Emily’s Forest—Painting and Drawing

SCHOOL PROGRAM LESSON PLAN – 7 to 9

Emily’s Forest—Painting and Drawing

 

Final Project Description:

A sketch and an acrylic painting.

 

Description:

Emily Carr would often sketch while walking in the woods and later use the sketch as the basis for the paintings that she worked on in the studio. Students will select their favourite Emily Carr painting to sketch in the Gallery and then make an acrylic painting from the sketch when they return to the studio.

 

Theory (taken from the BC Curriculum PLOs)

Students will:

-       Analyse visual arts styles from a variety of contexts.

-       Assess and visually respond to the purpose of artwork, subject matter and materials

-       Use vocabulary related to 2D art forms and image development

-       Personalize ideas and information

-       Explain relationships among ideas and information

 

Workshop Duration: 60 minutes

In Gallery: 10 minutes to make a sketch of one of Carr’s paintings

In studio: 5 minutes to demonstrate colour mixing, 40 minutes to work on painting, 5 minutes for wrap up and possible discussion or look at other’s work to end class.

 

Prep:

-       Set up a demo station in the centre of the room to demonstrate colour mixing, and displaying the demo sketch and painting

-       Set up each child’s station with the necessary materials (listed below)

 

Materials:

Clipboard with 1 piece of canson sketch paper & pencil

Tabletop easel with canvas

Water buckets and a selection of brushes

Colour wheels

Palettes

Acrylic paint

 

Before students begin, ensure they write their name on the back of their work!!

 

Discussion:

End the exhibition tour in the Emily Carr room. Talk about Emily Carr’s process:

 

(from the VAG’s Teacher’s Guide)

Emily Carr often created sketches for her landscapes out in nature, where she could study the colours and textures of the trees, foliage, lakes and sky, and observe the way light, wind and weather affected her subjects. Carr began sketching in charcoal, but later developed a technique of thinning out oil paints with gasoline, which enabled her to create quick, colourful sketches. She would take the sketches she had accumulated out in the field back into the studio, and there she would make oil paintings based on—but not exactly the same as—her sketches.

 

Emily Carr wrote the following passage in her book Growing Pains:

“Outdoor study was as different from studio study as eating is from drinking. Indoors we munched and chewed our subjects. Fingertips roamed objects feeling for bumps and depressions. We tested textures, observed contours. Sketching outdoors was a fluid process, half looking, half dreaming, awaiting invitation from the spirit of the subject to ‘come, meet me half way.’ Outdoor sketching was as much longing as labour. Atmosphere, space cannot be touched, bullied like the vegetables of still life or like the plaster casts. These space things asked to be felt not with fingertips but with one’s whole self.”

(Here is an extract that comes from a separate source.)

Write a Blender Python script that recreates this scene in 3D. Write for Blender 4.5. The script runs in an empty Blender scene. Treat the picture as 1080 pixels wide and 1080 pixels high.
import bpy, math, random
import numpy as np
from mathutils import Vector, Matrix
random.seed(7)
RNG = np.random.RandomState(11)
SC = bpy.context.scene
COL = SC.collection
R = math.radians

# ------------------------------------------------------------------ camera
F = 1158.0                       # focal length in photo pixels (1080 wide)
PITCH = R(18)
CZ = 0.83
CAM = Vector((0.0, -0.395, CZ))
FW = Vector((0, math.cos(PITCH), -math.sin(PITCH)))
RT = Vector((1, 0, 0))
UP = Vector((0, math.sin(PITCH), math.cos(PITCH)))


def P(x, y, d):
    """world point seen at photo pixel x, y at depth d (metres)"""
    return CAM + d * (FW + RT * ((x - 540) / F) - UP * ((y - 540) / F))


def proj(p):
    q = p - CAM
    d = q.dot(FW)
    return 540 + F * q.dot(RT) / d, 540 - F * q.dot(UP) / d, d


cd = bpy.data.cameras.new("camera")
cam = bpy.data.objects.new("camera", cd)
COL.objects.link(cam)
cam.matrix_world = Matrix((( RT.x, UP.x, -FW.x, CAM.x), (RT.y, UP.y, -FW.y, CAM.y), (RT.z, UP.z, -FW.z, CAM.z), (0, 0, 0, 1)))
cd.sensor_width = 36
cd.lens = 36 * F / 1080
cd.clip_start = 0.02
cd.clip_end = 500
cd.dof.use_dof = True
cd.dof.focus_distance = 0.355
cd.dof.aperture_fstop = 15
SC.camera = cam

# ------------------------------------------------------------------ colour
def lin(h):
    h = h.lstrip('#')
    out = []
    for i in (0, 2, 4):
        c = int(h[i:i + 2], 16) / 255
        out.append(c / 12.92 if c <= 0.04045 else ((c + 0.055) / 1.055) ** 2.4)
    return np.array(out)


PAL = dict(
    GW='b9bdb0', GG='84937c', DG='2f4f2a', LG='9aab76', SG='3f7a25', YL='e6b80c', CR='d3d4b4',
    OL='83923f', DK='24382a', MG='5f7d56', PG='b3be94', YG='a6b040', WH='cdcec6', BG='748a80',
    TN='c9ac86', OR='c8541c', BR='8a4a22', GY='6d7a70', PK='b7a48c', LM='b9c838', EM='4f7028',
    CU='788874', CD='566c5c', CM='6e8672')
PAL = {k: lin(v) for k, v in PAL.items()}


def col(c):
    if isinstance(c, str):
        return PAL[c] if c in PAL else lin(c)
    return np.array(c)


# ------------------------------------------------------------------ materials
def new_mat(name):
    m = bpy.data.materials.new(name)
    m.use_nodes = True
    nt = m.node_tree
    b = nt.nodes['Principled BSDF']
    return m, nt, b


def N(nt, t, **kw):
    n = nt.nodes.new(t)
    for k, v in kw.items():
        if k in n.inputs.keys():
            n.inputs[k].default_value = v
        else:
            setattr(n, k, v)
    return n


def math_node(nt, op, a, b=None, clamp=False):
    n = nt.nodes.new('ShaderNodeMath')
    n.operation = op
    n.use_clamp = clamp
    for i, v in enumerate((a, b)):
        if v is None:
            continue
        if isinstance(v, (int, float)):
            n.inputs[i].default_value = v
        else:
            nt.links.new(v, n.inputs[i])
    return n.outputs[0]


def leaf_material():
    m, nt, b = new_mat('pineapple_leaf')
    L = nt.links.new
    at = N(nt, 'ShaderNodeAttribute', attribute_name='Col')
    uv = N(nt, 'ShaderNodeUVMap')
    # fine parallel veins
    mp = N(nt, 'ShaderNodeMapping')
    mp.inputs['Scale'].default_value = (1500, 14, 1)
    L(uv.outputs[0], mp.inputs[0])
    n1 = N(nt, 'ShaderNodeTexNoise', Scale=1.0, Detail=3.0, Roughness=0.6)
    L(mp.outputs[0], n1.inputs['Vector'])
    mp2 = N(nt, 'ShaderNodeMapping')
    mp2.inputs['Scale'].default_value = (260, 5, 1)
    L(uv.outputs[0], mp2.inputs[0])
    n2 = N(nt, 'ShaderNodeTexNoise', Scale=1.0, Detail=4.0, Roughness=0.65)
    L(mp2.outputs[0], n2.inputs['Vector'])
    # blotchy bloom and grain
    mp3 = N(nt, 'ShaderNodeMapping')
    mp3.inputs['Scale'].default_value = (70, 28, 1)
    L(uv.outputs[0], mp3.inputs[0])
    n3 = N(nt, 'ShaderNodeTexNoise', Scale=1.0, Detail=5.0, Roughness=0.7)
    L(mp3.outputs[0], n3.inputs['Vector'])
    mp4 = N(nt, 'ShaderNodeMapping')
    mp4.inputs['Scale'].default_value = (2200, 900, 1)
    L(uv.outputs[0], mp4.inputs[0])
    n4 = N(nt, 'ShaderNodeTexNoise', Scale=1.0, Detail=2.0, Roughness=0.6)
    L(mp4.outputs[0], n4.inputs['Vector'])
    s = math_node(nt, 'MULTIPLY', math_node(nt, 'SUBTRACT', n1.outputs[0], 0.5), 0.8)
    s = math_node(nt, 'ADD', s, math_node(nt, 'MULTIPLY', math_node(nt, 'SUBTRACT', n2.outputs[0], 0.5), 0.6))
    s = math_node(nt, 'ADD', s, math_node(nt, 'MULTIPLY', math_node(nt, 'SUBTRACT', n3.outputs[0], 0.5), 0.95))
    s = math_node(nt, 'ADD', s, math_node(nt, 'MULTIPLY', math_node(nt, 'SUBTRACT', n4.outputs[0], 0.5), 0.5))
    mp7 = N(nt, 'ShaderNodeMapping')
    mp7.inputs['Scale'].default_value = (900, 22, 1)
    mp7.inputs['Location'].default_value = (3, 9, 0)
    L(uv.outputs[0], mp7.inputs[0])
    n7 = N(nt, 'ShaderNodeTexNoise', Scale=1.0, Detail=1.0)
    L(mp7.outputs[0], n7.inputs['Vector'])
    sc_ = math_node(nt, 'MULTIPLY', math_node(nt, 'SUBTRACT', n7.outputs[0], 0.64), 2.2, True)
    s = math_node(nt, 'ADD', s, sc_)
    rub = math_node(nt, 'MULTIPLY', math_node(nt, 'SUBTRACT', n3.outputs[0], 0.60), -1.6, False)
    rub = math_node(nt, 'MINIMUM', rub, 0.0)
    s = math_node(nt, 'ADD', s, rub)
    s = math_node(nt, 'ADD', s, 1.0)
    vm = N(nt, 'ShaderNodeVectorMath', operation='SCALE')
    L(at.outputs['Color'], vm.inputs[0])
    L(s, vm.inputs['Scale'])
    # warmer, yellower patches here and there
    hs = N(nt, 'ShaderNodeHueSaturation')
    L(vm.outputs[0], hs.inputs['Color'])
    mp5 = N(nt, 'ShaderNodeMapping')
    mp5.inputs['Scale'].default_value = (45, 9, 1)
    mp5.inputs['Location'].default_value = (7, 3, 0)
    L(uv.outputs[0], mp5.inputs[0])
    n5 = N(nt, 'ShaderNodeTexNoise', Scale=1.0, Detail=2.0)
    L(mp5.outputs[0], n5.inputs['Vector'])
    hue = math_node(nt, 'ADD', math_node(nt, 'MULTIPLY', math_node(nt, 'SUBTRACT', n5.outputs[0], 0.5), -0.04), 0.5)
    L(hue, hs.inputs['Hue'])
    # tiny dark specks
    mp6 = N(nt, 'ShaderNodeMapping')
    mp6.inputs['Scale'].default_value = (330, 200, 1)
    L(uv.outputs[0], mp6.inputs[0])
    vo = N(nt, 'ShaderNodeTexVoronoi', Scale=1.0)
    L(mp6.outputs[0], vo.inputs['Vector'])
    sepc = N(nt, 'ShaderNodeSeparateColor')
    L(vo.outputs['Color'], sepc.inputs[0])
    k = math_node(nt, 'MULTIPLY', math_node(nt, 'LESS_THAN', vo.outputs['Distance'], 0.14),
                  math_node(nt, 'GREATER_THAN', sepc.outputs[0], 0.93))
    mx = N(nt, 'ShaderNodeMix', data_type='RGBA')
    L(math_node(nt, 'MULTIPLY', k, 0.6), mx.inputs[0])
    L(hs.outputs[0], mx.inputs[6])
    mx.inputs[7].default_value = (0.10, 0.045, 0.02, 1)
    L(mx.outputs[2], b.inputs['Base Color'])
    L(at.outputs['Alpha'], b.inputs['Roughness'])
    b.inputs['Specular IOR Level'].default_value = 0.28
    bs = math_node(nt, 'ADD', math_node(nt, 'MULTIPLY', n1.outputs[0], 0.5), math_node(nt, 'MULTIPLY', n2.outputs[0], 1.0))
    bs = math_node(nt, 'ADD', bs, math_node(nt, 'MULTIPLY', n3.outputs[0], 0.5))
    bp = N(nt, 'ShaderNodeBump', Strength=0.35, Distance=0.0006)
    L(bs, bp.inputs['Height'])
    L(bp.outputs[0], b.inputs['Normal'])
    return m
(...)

Ask students to select the painting that they enjoy the most, and to create a quick sketch from it. Give them a clear timeline: they will have 10 minutes to sketch, and then 40 minutes in the studio to make a painting based on the sketch.

 

Demonstration:

Explain and demonstrate colour theory and colour mixing. Students will create their palettes by mixing the primary colours. Using the projector or computer, display (http://www.worqx.com/color/color_wheel.htm ) and discuss the terms:

·       Primary

·       Secondary

·       Tertiary

·       Complementary

·       Analogous

Using the demo painting and sketch, explain how students should use their sketch as reference, but be loose and allow the painting to evolve as it is worked on. They are not to create replicas of Carr’s works, but rather use them as a reference, or a starting point, to creating their own works.

 

Creation & Analysis:

Ask students to begin by writing their names on the back of the canvas, and then to start by mixing their palette. What colours are they looking to use?

As students work, offer assistance in technique and colour mixing.

 

Review:

Discuss the process, how easy or hard it was to create the work, the differences between making the sketch and creating the painting, and the process of changing media and reworking an idea. Ask students if any of the sketches could stand alone as finished works. Do they prefer any of their sketches to their final paintings? Why or why not?

 

SUPPLEMENTAL MATERIAL

http://www.worqx.com/color/color_wheel.htm

Carr, Emily. Growing Pains. Vancouver: Douglas and MacIntyre, 2005.